Democracy? Maybe. Depends what you mean by it. I’m similarly suspicious of that, or at least of those who fetishize electoral (or any kind of) majoritarianism and call it “democracy”. If democracy is rule by the people, why are its worshippers never happy to leave the people alone to rule themselves? Even Keynes, hardly a free-market fundamentalist, said that the most powerful vote you can give anyone is a Pound in his pocket.
“The parents in the other camp argued that gender labels — and not just on the bathroom doors — led to bullying and that the real problem was the patriarchy. One called for the elimination of urinals.”
“Patriarchy”. Give me strength. If there were an actual patriarchy in place this silly crap wouldn’t be going on. Female emancipation was a mistake.
Female emancipation was a mistake.
Leftist emancipation was a mistake.
Desirable ladies.
Fashionable evil.
Female emancipation was a mistake.
Think about it. Even the most extreme opponents of female emancipation, barely 100 years ago, would not have had the nerve to predict what is going on today as one of the consequences. And I’m sure those opponents were mocked and ridiculed enough for the milder things they did say. Hmmm…let’s see what I can find from the opposition back then…
Well, this is going to take more time than I thought but here’s a current timeslice from Wiki on the subject. I bolded some parts I found interesting. Not that I agree 100% with all of the bolded parts, some even the opposite, but…well, like I said…interesting.
Democracy is 50.1% of the population getting up in the morning and then pissing in the cornflakes of the other 49.9%
I’m not sure why George Packer is so worked up about his kids’ schooling. Those kids have parents who are active and involved in their lives, and invested in their success, so they’re all but guaranteed to be successful regardless of their school. Throw in Packer’s reputation and status among his peers, and the kids are pretty much guaranteed to have an open door into whatever career they choose.
Honestly, if he was really worried about his kids, he’d simply move away from the Rotten Apple and raise his kids someplace with trees and Little League and decent schools. But then he’d miss out on the cocktail parties and gallery openings, so I suppose that’s a non-starter.
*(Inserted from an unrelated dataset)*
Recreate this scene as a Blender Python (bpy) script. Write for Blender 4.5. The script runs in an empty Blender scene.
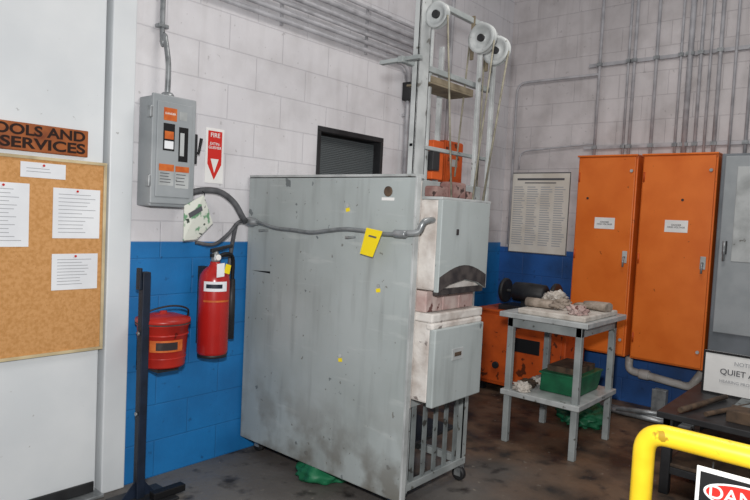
import bpy, bmesh, math, random
from mathutils import Vector, Matrix, noise
random.seed(7)
scn = bpy.context.scene
scn.view_settings.view_transform = 'Standard'
COL = scn.collection

# ---------------------------------------------------------------- materials
def lin(h):
    h = h.lstrip('#'); o = []
    for i in (0, 2, 4):
        c = int(h[i:i+2], 16) / 255
        o.append(c/12.92 if c <= .04045 else ((c+.055)/1.055)**2.4)
    return (o[0], o[1], o[2], 1)

def mat(name, c1, c2=None, rough=.5, metal=0., scale=6., lo=.4, hi=.65, bump=0., bscale=40., spec=.4, speck=None):
    m = bpy.data.materials.new(name); m.use_nodes = True
    nt = m.node_tree; N = nt.nodes; L = nt.links
    b = N['Principled BSDF']
    b.inputs['Roughness'].default_value = rough
    b.inputs['Metallic'].default_value = metal
    b.inputs['Specular IOR Level'].default_value = spec
    tc = N.new('ShaderNodeTexCoord')
    rgb = N.new('ShaderNodeRGB'); rgb.outputs[0].default_value = lin(c1); col = rgb.outputs[0]
    def blend(col, c, sc, lo, hi, detail=6):
        n = N.new('ShaderNodeTexNoise'); n.inputs['Scale'].default_value = sc; n.inputs['Detail'].default_value = detail
        L.new(tc.outputs['Object'], n.inputs['Vector'])
        mr = N.new('ShaderNodeMapRange'); mr.inputs[1].default_value = lo; mr.inputs[2].default_value = hi
        L.new(n.outputs['Fac'], mr.inputs[0])
        mx = N.new('ShaderNodeMix'); mx.data_type = 'RGBA'
        L.new(mr.outputs[0], mx.inputs[0]); L.new(col, mx.inputs[6]); mx.inputs[7].default_value = lin(c)
        return mx.outputs[2]
    if c2: col = blend(col, c2, scale, lo, hi)
    if speck: col = blend(col, speck[0], speck[1], speck[2], speck[2]+.03, 3)
    L.new(col, b.inputs['Base Color'])
    if bump:
        n = N.new('ShaderNodeTexNoise'); n.inputs['Scale'].default_value = bscale; n.inputs['Detail'].default_value = 5
        L.new(tc.outputs['Object'], n.inputs['Vector'])
        bp = N.new('ShaderNodeBump'); bp.inputs['Strength'].default_value = bump; bp.inputs['Distance'].default_value = .01
        L.new(n.outputs['Fac'], bp.inputs['Height']); L.new(bp.outputs[0], b.inputs['Normal'])
    return m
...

Also, as a rule, those who wring their hands over the “achievement gap” should show a willingness to come down hard on every little urchin who torments has classmates for the crime of “acting white.” If you lack the spine to follow through on the latter, I’m not inclined to take you seriously about the former.
Female emancipation was a mistake.
I know and have known an awful lot of male idiot leftists.
unpatriotic German sympathizers.
Sabotage by German immigrants and imperial German agents was frequent.
pst314, I might have used a pinch too much hyperbole with my female emancipation remark.
I might have used a pinch too much hyperbole with my female emancipation remark.
Oh, sure. Leave me hanging. I’ll remember this.
But seriously, this is really just a reflection as to how the Founders and similar men of their day felt about democracy in general. Universal suffrage was known to have these flaws. Yet men voted for it. At least it didn’t originate in the courts. Yet at the same time, government must submit to the will of the governed in some manner. There must be some sort of checks on power without submitting to mob (clown) rule.
Only a pinch, Monty. It does seem as if women are a bit more inclined towards totalitarian socialist systems.
“What are witnessing is not the imminent extinction of the planet. It is the extinction of reason.“
^^^oops…wrong thread.
“What are witnessing is not the imminent extinction of the planet. It is the extinction of reason.”
Posted by: Darleen | September 20, 2019 at 16:37
^^^oops…wrong thread.
Posted by: Darleen | September 20, 2019 at 16:39
Is it? I thought it fit quite nicely.